Stored items

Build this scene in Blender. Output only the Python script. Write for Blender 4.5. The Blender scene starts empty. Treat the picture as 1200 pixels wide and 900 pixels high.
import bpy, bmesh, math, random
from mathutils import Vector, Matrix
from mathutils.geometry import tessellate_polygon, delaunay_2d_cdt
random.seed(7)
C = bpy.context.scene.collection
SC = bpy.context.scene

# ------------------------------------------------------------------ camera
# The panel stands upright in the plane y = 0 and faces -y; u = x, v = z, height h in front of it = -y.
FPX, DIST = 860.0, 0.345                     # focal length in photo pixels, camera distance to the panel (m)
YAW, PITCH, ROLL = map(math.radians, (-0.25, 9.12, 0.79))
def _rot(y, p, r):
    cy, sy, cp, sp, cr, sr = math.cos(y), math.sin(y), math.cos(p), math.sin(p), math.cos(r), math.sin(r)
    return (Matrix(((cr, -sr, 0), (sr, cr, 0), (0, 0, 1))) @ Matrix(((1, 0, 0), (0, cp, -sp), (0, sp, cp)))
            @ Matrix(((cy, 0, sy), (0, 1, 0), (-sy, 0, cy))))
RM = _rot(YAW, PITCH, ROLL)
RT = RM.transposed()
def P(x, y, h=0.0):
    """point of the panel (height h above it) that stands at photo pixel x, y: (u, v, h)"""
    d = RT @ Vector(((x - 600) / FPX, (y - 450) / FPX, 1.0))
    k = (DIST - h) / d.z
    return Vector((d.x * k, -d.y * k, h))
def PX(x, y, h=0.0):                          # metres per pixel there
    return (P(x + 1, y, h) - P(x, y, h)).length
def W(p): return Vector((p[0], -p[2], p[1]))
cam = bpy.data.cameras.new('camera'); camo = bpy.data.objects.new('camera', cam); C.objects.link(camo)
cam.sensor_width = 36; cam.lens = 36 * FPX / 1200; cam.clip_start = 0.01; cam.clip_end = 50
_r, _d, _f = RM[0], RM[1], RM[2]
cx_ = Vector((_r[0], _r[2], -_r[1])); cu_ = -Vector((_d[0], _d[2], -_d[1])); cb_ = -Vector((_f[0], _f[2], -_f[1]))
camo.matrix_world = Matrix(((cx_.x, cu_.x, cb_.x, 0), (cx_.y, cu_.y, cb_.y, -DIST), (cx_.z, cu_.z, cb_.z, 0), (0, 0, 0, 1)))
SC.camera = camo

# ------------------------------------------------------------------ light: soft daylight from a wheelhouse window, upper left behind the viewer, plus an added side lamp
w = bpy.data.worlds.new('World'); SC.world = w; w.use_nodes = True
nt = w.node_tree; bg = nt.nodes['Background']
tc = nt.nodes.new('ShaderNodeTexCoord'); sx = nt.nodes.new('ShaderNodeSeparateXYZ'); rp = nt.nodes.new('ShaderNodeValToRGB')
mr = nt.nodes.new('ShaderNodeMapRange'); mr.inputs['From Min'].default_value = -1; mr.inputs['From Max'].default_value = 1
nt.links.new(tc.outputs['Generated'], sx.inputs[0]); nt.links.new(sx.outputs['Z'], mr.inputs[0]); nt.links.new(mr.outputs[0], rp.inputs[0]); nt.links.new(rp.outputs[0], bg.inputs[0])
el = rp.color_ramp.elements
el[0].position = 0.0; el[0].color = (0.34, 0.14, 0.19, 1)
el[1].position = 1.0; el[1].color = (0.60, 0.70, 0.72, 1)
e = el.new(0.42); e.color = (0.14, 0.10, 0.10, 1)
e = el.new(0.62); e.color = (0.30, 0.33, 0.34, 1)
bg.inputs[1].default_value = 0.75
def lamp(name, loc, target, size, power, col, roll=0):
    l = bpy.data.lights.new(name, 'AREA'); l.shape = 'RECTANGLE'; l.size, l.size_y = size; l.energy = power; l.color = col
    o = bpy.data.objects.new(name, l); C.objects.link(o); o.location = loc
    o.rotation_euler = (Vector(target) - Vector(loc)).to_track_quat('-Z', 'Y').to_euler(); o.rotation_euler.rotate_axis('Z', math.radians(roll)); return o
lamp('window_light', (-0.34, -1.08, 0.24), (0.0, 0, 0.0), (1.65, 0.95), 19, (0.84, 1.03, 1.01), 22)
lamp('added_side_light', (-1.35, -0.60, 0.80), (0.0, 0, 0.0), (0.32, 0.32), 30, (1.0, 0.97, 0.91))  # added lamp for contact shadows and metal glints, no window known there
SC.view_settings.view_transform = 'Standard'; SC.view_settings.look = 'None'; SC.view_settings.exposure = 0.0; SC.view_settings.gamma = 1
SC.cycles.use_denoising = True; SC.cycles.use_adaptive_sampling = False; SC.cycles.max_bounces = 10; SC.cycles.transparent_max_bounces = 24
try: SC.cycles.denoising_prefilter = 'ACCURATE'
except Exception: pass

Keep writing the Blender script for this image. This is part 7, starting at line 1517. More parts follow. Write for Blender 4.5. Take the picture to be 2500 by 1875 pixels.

**INSTRUCTIONS FOR THE TASK:** Reproduce the data in full, exactly as presented.

**ANSWER FOR THE TASK:**
Build this scene in Blender. Output only the Python script. Write for Blender 4.5. The Blender scene starts empty. Treat the picture as 1200 pixels wide and 900 pixels high.
import bpy, bmesh, math, random
from mathutils import Vector, Matrix
from mathutils.geometry import tessellate_polygon, delaunay_2d_cdt
random.seed(7)
C = bpy.context.scene.collection
SC = bpy.context.scene

# ------------------------------------------------------------------ camera
# The panel stands upright in the plane y = 0 and faces -y; u = x, v = z, height h in front of it = -y.
FPX, DIST = 860.0, 0.345                     # focal length in photo pixels, camera distance to the panel (m)
YAW, PITCH, ROLL = map(math.radians, (-0.25, 9.12, 0.79))
def _rot(y, p, r):
    cy, sy, cp, sp, cr, sr = math.cos(y), math.sin(y), math.cos(p), math.sin(p), math.cos(r), math.sin(r)
    return (Matrix(((cr, -sr, 0), (sr, cr, 0), (0, 0, 1))) @ Matrix(((1, 0, 0), (0, cp, -sp), (0, sp, cp)))
            @ Matrix(((cy, 0, sy), (0, 1, 0), (-sy, 0, cy))))
RM = _rot(YAW, PITCH, ROLL)
RT = RM.transposed()
def P(x, y, h=0.0):
    """point of the panel (height h above it) that stands at photo pixel x, y: (u, v, h)"""
    d = RT @ Vector(((x - 600) / FPX, (y - 450) / FPX, 1.0))
    k = (DIST - h) / d.z
    return Vector((d.x * k, -d.y * k, h))
def PX(x, y, h=0.0):                          # metres per pixel there
    return (P(x + 1, y, h) - P(x, y, h)).length
def W(p): return Vector((p[0], -p[2], p[1]))
cam = bpy.data.cameras.new('camera'); camo = bpy.data.objects.new('camera', cam); C.objects.link(camo)
cam.sensor_width = 36; cam.lens = 36 * FPX / 1200; cam.clip_start = 0.01; cam.clip_end = 50
_r, _d, _f = RM[0], RM[1], RM[2]
cx_ = Vector((_r[0], _r[2], -_r[1])); cu_ = -Vector((_d[0], _d[2], -_d[1])); cb_ = -Vector((_f[0], _f[2], -_f[1]))
camo.matrix_world = Matrix(((cx_.x, cu_.x, cb_.x, 0), (cx_.y, cu_.y, cb_.y, -DIST), (cx_.z, cu_.z, cb_.z, 0), (0, 0, 0, 1)))
SC.camera = camo

# ------------------------------------------------------------------ light: soft daylight from a wheelhouse window, upper left behind the viewer, plus an added side lamp
w = bpy.data.worlds.new('World'); SC.world = w; w.use_nodes = True
nt = w.node_tree; bg = nt.nodes['Background']
tc = nt.nodes.new('ShaderNodeTexCoord'); sx = nt.nodes.new('ShaderNodeSeparateXYZ'); rp = nt.nodes.new('ShaderNodeValToRGB')
mr = nt.nodes.new('ShaderNodeMapRange'); mr.inputs['From Min'].default_value = -1; mr.inputs['From Max'].default_value = 1
nt.links.new(tc.outputs['Generated'], sx.inputs[0]); nt.links.new(sx.outputs['Z'], mr.inputs[0]); nt.links.new(mr.outputs[0], rp.inputs[0]); nt.links.new(rp.outputs[0], bg.inputs[0])
el = rp.color_ramp.elements
el[0].position = 0.0; el[0].color = (0.34, 0.14, 0.19, 1)
el[1].position = 1.0; el[1].color = (0.60, 0.70, 0.72, 1)
e = el.new(0.42); e.color = (0.14, 0.10, 0.10, 1)
e = el.new(0.62); e.color = (0.30, 0.33, 0.34, 1)
bg.inputs[1].default_value = 0.75
def lamp(name, loc, target, size, power, col, roll=0):
    l = bpy.data.lights.new(name, 'AREA'); l.shape = 'RECTANGLE'; l.size, l.size_y = size; l.energy = power; l.color = col
    o = bpy.data.objects.new(name, l); C.objects.link(o); o.location = loc
    o.rotation_euler = (Vector(target) - Vector(loc)).to_track_quat('-Z', 'Y').to_euler(); o.rotation_euler.rotate_axis('Z', math.radians(roll)); return o
lamp('window_light', (-0.34, -1.08, 0.24), (0.0, 0, 0.0), (1.65, 0.95), 19, (0.84, 1.03, 1.01), 22)
lamp('added_side_light', (-1.35, -0.60, 0.80), (0.0, 0, 0.0), (0.32, 0.32), 30, (1.0, 0.97, 0.91))  # added lamp for contact shadows and metal glints, no window known there
SC.view_settings.view_transform = 'Standard'; SC.view_settings.look = 'None'; SC.view_settings.exposure = 0.0; SC.view_settings.gamma = 1
SC.cycles.use_denoising = True; SC.cycles.use_adaptive_sampling = False; SC.cycles.max_bounces = 10; SC.cycles.transparent_max_bounces = 24
try: SC.cycles.denoising_prefilter = 'ACCURATE'
except Exception: pass

Keep writing the Blender script for this image. This is part 7, starting at line 1517. More parts follow. Write for Blender 4.5. Take the picture to be 2500 by 1875 pixels.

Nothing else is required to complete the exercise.